Broadway Center for the Performing Arts Still Thrives Despite Economy

I have had the privilege of seeing some shows through the Broadway Center for the Performing Arts late last year and early this year. Of course I purchased my tickets some time ago and hoarded them like a greedy little squirrel in my event goody box in the kitchen (home of the restaurant coupons, 2 for 1's, local art and food announcements, and the like). I caught Martin Short at the Pantages last fall, Billy Joel and Twyla Tharp's "Movin' Out" at the Pantages, and most recently, the Rock 'n' Roll American Gospel Choir at Theater on The Square.

All these shows were positively AMAZING and worth every cent. I witnessed some of the finest and most dynamic performers I've ever seen live. EVER. Each show whisked me outside of my life, little ol' Tacoma and deep into the world of music, dance, and comedy. I am very proud of Grit City and the Center's ability to attract excellent, high value entertainment. David Fischer, Executive Director of the center, wrote a beautiful letter in the "Encore Arts Programs" publication. He profusely thanked the local community for all of their support, despite these harsh economic times. And he noted, "...We are happy to fulfill and hopefully make your life a little better."

Ain't that the truth!

It saddens me to see empty seats at the shows, but I understand. As the old saying goes, when the economy goes sour, the arts tend to be the hardest hit.

So, I'll be saving my pennies to devote to live theater and performance going forward. To me, the transportation to another world and into the dream like swoon of the theater, is worth it.

Readers, bloggers: Are you passionate about the local arts? If so, what local arts venues are the most important to you? What ideas do you have for our local arts venues to attract more customers and business? How do you enjoy the arts without breaking the bank?

Do tell!


Lorraine Hart said...

Those of us who live in the Arts community get pretty lucky with our neighbourly open door policy. That helps a lot, seeing as we're often on the lower end of the economic spectrum.

The last show we broke the bank for was Savion Glover's "Bring in the Funk, Bring in the Noise" at the Paramount in Seattle...that was a few years ago now, though the memories of incredible dancing stay.

Tweed Meyer and I began a discussion that we intend to continue...about a co-operative of artists, trying to survive the hard times.

Speaking of Tweed, Kim, I know you really liked her work so I wanted to tell you that some of her artwork is being displayed this month in U.P. at the Franciscan Health Hospice, 2901 Bridgeport Way W. She'll be shown at the Key Centre library through February.

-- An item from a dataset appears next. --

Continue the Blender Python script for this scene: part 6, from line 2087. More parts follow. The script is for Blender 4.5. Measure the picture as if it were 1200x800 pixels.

The Arts takes a hit during bad economic times but, at the same time, the Arts is what will bring our spirits through. Perhaps the local, affordable variety-type show might make a comeback.

I think it's important to remember that the Arts do more than pass the time, or simply entertain. They make connections in the brain and raise the all-important imagination for a little evolution.

Communities need their artists and the community should support them. I support an idea I heard on NPR, where a sort of Peace Corps of artists get to come into the schools that have lost Arts funding.

Stephanie Frieze said...

We have enjoyed several wonderful performances in the Tacoma Theater District, not the least of which has included First Night.

I would like to see Tacoma theaters make the sort of offer Seattle's Fifth Avenue has for educators. From time to time they offer a substantial discount on tickets to school district employees. The end of the month we are taking our daughter to see Memphis for $20 per ticket.

Always I've been a big fan of school theater. Thursday night our family attended the Harbor Ridge Middle School production of "Mid Summer Night's Dream." Granted it was 6th - 8th graders, but the price was right--free, although they passed the hat for PTSA.

Clover Park High School will be presenting "Little Shop of Horrors" at the end of this month and Gig Harbor High School is in rehearsals for "Guys and Dolls." For frugal theater you can't beat school theater so call your local high school and see what offerings they have for the rest of this school year.